Il est très difficile de situer de manière précise, à quel moment a jailli l’idée de constituer un premier groupe armé dans les années 1990. Il est aussi difficile de savoir à quel autre moment elle s’est traduite par des actions. En une décennie en tout cas, la galaxie islamiste a vu jaillir de nombreux groupes armés qui se sont alliés ou affrontés au gré de leurs rapports avec les dirigeants du FIS ou du résultat de la « guerre » qui leur a été menée par les forces de sécurité.

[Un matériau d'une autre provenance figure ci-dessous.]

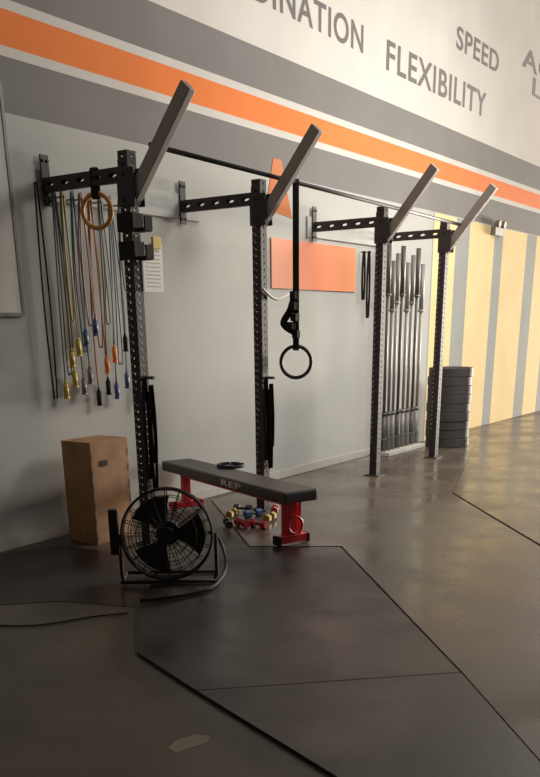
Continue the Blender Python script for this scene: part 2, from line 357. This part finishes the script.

La jeune génération, dont les aspirations avaient toujours été étouffées par le gouvernement Algérien, se joint alors aux anciens membres du FLN pour former les adeptes de cette nouvelle mouvance sociétale. Les membres du GIA et de l’AIS – branches armées du FIS – sont formés pour devenir des machines à tuer, n’ayant aucun scrupule à assassiner hommes, femmes et enfants, qu’ils soient Musulmans Algériens ou Occidentaux. Comme le décrit Amer Ouali, lors de leur arrivée au maquis, les nouvelles recrues « meurent » de façon symbolique. Une branche, les représentant, est enterrée, enroulée dans un linceul. La prière funéraire est récitée ; à partir de ce moment-là, les péchés du djihadiste sont pardonnés par Dieu. Il peut tuer sans que cela ne corrompe sa place au paradis.

Attentat du 11 février 1996 contre le journal "Le Soir" à Alger.

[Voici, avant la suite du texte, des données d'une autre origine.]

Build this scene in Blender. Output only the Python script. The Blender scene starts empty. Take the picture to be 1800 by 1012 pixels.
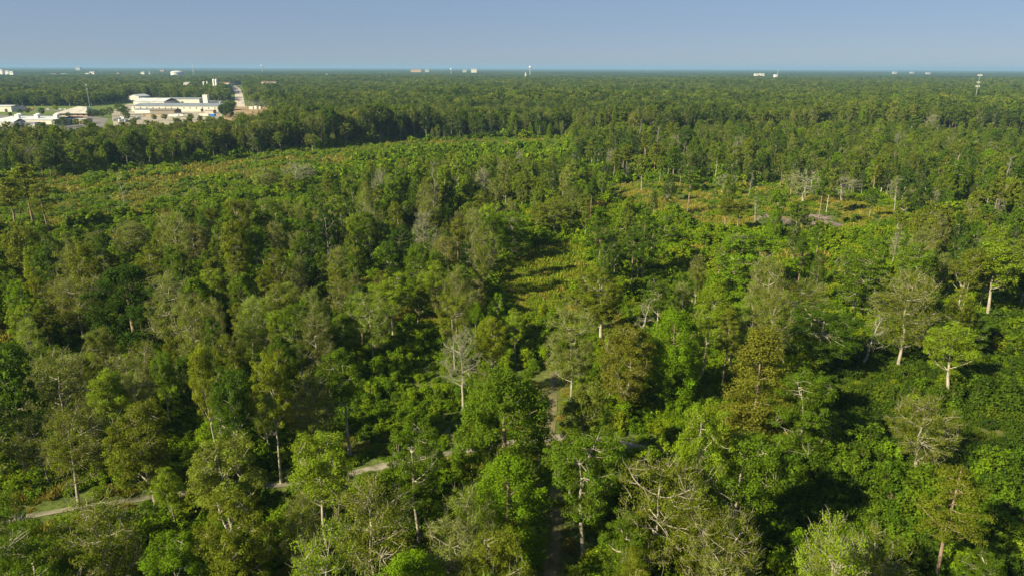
import bpy, math, random
import numpy as np
from mathutils import Matrix, Vector

# ------------------------------------------------------------------ camera, world, sun, exposure
SC = bpy.context.scene
R = math.radians
H = 65.0                       # height of the drone above the ground
PITCH = R(17.83); ROLL = 0.0033; F = 1200.0; CX, CY = 900.0, 506.0
fwd = np.array([0, math.cos(PITCH), -math.sin(PITCH)])
up0 = np.array([0, math.sin(PITCH), math.cos(PITCH)])
xh = np.array([1.0, 0, 0])
RT = xh * math.cos(ROLL) + up0 * math.sin(ROLL)
UP = -xh * math.sin(ROLL) + up0 * math.cos(ROLL)
cam_d = bpy.data.cameras.new('camera'); cam = bpy.data.objects.new('camera', cam_d)
SC.collection.objects.link(cam); SC.camera = cam
cam.matrix_world = Matrix(((RT[0], UP[0], -fwd[0], 0), (RT[1], UP[1], -fwd[1], 0), (RT[2], UP[2], -fwd[2], H), (0, 0, 0, 1)))
cam_d.sensor_width = 36; cam_d.lens = 24; cam_d.clip_start = 1; cam_d.clip_end = 150000

SUN_EL, SUN_TRAVEL = R(33), R(57)      # height of the sun; its light travels this far right of straight ahead
w = bpy.data.worlds.new('World'); SC.world = w; w.use_nodes = True
nt = w.node_tree; bg = nt.nodes['Background']
sky = nt.nodes.new('ShaderNodeTexSky'); sky.sky_type = 'NISHITA'; sky.sun_disc = False
sky.sun_elevation = SUN_EL; sky.sun_rotation = math.pi + SUN_TRAVEL
sky.altitude = 0; sky.air_density = 1.0; sky.dust_density = 0.0; sky.ozone_density = 6.0
tn = nt.nodes.new('ShaderNodeMixRGB'); tn.blend_type = 'MULTIPLY'; tn.inputs[0].default_value = 1; tn.inputs[2].default_value = (0.54, 0.56, 0.67, 1)
nt.links.new(sky.outputs[0], tn.inputs[1]); 
hb = nt.nodes.new('ShaderNodeMixRGB'); hb.inputs[0].default_value = 0.55; hb.inputs[2].default_value = (2.65, 3.45, 4.75, 1)   # thin high haze
nt.links.new(tn.outputs[0], hb.inputs[1]); nt.links.new(hb.outputs[0], bg.inputs[0]); bg.inputs[1].default_value = 0.05
sd = bpy.data.lights.new('sun', 'SUN'); sd.energy = 5.0; sd.angle = R(0.5); sd.color = (1.0, 0.905, 0.61)
sun = bpy.data.objects.new('sun', sd); SC.collection.objects.link(sun)
d = Vector((math.sin(SUN_TRAVEL) * math.cos(SUN_EL), math.cos(SUN_TRAVEL) * math.cos(SUN_EL), -math.sin(SUN_EL)))
sun.rotation_euler = d.to_track_quat('-Z', 'Y').to_euler()
SC.view_settings.view_transform = 'Standard'; SC.view_settings.look = 'None'
SC.view_settings.exposure = 1.27; SC.view_settings.gamma = 1
cy = SC.cycles
cy.use_denoising = True; cy.max_bounces = 4; cy.diffuse_bounces = 3; cy.glossy_bounces = 1
cy.transmission_bounces = 2; cy.volume_bounces = 0; cy.transparent_max_bounces = 4
cy.caustics_reflective = False; cy.caustics_refractive = False
cy.use_adaptive_sampling = False
SC.render.use_persistent_data = False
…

L’intensité des attentats et les risques de mourir dans la rue étaient tels que les imams demandaient aux Algériens de faire leurs ablutions avant de sortir. Ça leur permettrait de mourir « purifiés » si jamais ils étaient emportés par une explosion qui ne leur aurait pas donné le temps de faire la prière.

Ainsi, comment passe-t-on du verbe au fusil ? Comment passe-t-on d’un parti politique qui rêve de donner à l’Algérie une identité propre, décolonisée, à une organisation terroriste qui massacre les siens ? Comment les années 1990, période post-coloniale qui aurait dû se traduire par la libération du peuple algérien, furent-elles rebaptisées « la décennie noire » ? Durant cette période, 8023 personnes sont portées disparues. Au nom de Dieu, le FIS et ses branches armées, le GIA et l’AIS, cherchent le contrôle politique et militaire de la région, utilisant l’Islam comme une manière d’asservir l’Umma. Contrairement à la façon dont le FIS s’est présenté en Algérie, le mouvement islamiste des années 1990 ne représente aucune réforme sociétale ou religieuse, seulement la soif de pouvoir.

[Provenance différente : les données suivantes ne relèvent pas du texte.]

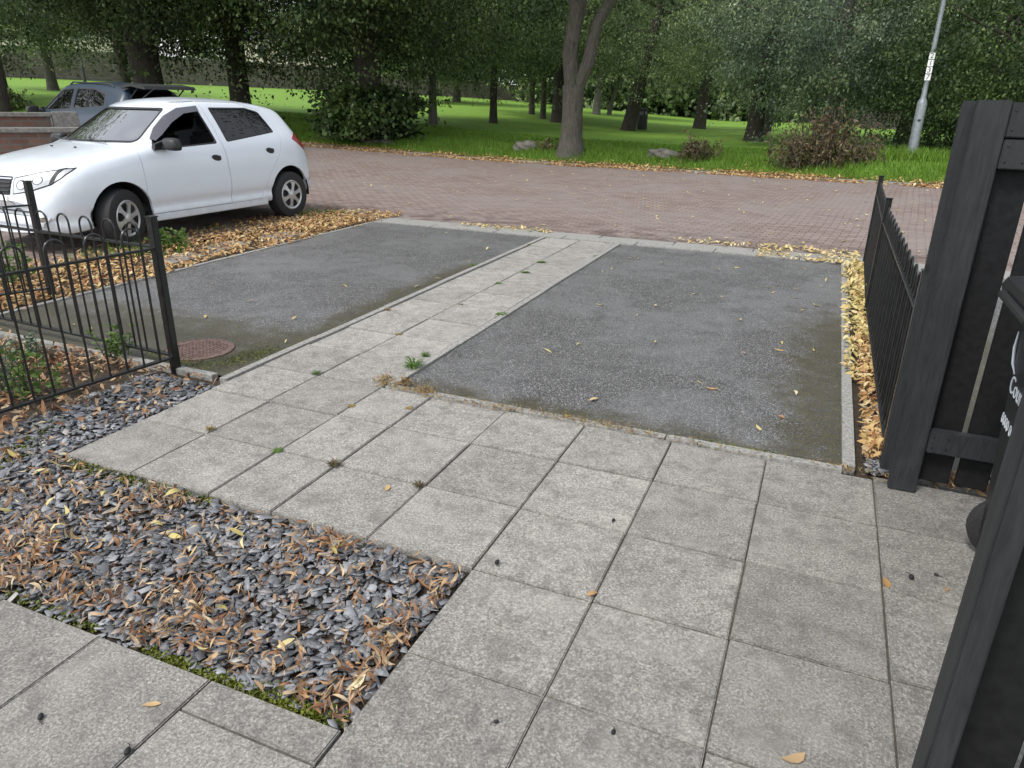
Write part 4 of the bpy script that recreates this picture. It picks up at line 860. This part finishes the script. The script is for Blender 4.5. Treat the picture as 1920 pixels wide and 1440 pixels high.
for k in range(4): a = k * math.pi / 2 + .6; mb.cbox((.22 * math.cos(a) - .03, .22 * math.sin(a) - .03, .7), (.22 * math.cos(a) + .03, .22 * math.sin(a) + .03, .85), .005)
mb.build('hood_support', M['trim'], lb); MB().lathe([(.2, .69), (.2, .85)], 20).build('liner', M['galv'], lb)
def rock(px, py, sx, sy, sz, lb, seed):
    x, y, z = at(px, py); bm = bmesh.new(); bmesh.ops.create_icosphere(bm, subdivisions=4, radius=1); r = random.Random(seed); ph = [r.uniform(0, 6) for _ in range(6)]
    for v in bm.verts:
        c = v.co; k = 1 + .13 * math.sin(c.x * 3 + ph[0]) * math.cos(c.y * 2.6 + ph[1]) + .08 * math.sin(c.z * 6 + c.x * 5 + ph[2]) + .03 * math.sin(c.y * 14 + c.z * 9 + ph[3])
        v.co = Vector((c.x * k * sx, c.y * k * sy, max(-.2, c.z * k - .12 * c.x) * sz * .8))
    me = bpy.data.meshes.new('boulder'); bm.to_mesh(me); bm.free(); smooth(me, 30); o = link('boulder', me, M['rock']); o.location = (x, y, z); tag(o, lb, 'boulder', 'boulders on the grass verge')
rock(710, 266, .6, .3, .22, 'long flat boulder in front of the dark bush', 1); rock(985, 281, .36, .26, .28, 'rounded boulder left of the forked tree', 2); rock(1245, 294, .42, .25, .24, 'pale boulder with dry weeds beside it, right of the forked tree', 3)

# ------------------------------------------------------------------ vegetation
def foliage(seed, Rr, ncl, nlf, leaf, cs=.5, low=.6, wide=.55, shell_=.5, bias=0., flat=.45):
    """leaf blades gathered in drooping sprays through the volume of a crown"""
    r = np.random.default_rng(seed); u = r.normal(0, 1, (ncl, 3)); u[:, 2] -= bias; u /= np.linalg.norm(u, axis=1)[:, None]; ph = r.uniform(0, 6, 6)
    k = 1 + .2 * np.sin(u[:, 0] * 4 + ph[0]) * np.cos(u[:, 1] * 4 + ph[1]) + .15 * np.sin(u[:, 2] * 7 + ph[2] + u[:, 0] * 5)
    rad = (shell_ + (1 - shell_) * r.uniform(0, 1, ncl) ** .6) * k; C = u * rad[:, None] * np.array(Rr); C[:, 2] = np.where(C[:, 2] < 0, C[:, 2] * low, C[:, 2])
    hang = r.exponential(.13, ncl) * Rr[2] * (C[:, 2] < .1 * Rr[2]); C[:, 2] -= hang; C[:, :2] *= (1 - .25 * hang / Rr[2])[:, None]
    cz = r.uniform(.45, 1.45, ncl) * cs; N = ncl * nlf; q = r.normal(0, 1, (N, 3)); out = np.repeat(u * np.array([1, 1, .2]), nlf, 0); sc_ = np.repeat(cz, nlf)[:, None]
    al = r.normal(0, 1, N)[:, None]; P = np.repeat(C, nlf, 0) + (q * np.array([.75, .75, flat * .6]) + out * al * .8) * sc_
    P[:, 2] -= (np.clip(al[:, 0], -1, 3) ** 2) * sc_[:, 0] * .16
    d = r.normal(0, 1, (N, 3)) + out * .7; d[:, 2] -= .75; d /= np.linalg.norm(d, axis=1)[:, None]; up = r.normal(0, .55, (N, 3)) + np.array([0, 0, 1.]); s = np.cross(d, up); s /= (np.linalg.norm(s, axis=1)[:, None] + 1e-9)
    L = leaf * r.uniform(.6, 1.3, N)[:, None]; V = np.stack([P, P + d * L * .45 + s * L * wide * .5, P + d * L, P + d * L * .45 - s * L * wide * .5], 1)
    return V.reshape(-1, 3), np.arange(N * 4).reshape(-1, 4)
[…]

Une femme algérienne voilée passe devant un mur avec une inscription "Bientôt l'Etat islamique", le 11 février 1992 dans la Casbah d'Alger, le lendemain de l'instauration de l'état d'urgence par le président du Haut Comité d'Etat Mohammed Boudiaf. / AFP PHOTO / Abdelhak SENNA

Avec ce dernier ouvrage, Amer Ouali définit les motivations, mais également le mode opératoire du FIS, du GIA et de l’AIS. Utilisant comme point de repères divers événements historiques, tels que le massacre de Bentalha, ou encore l’assassinat du jeune chanteur Cheb Hasni, l’auteur retrace la chronologie de la décennie noire, analysant avec brio et discernement l’un des passages les plus sombres de l’histoire Algérienne, méconnue, car le pouvoir algérien a censuré de nombreuses informations à l’opinion internationale.

Amer Ouali
Amer Ouali - DR

Ouali, Amer, Du verbe au fusil : la terreur sainte, Algérie 1991-2002 : retour sur la décennie noire, Éditions Erick Bonnier, 19/05/2022, 1 vol. (280 p.), 22€.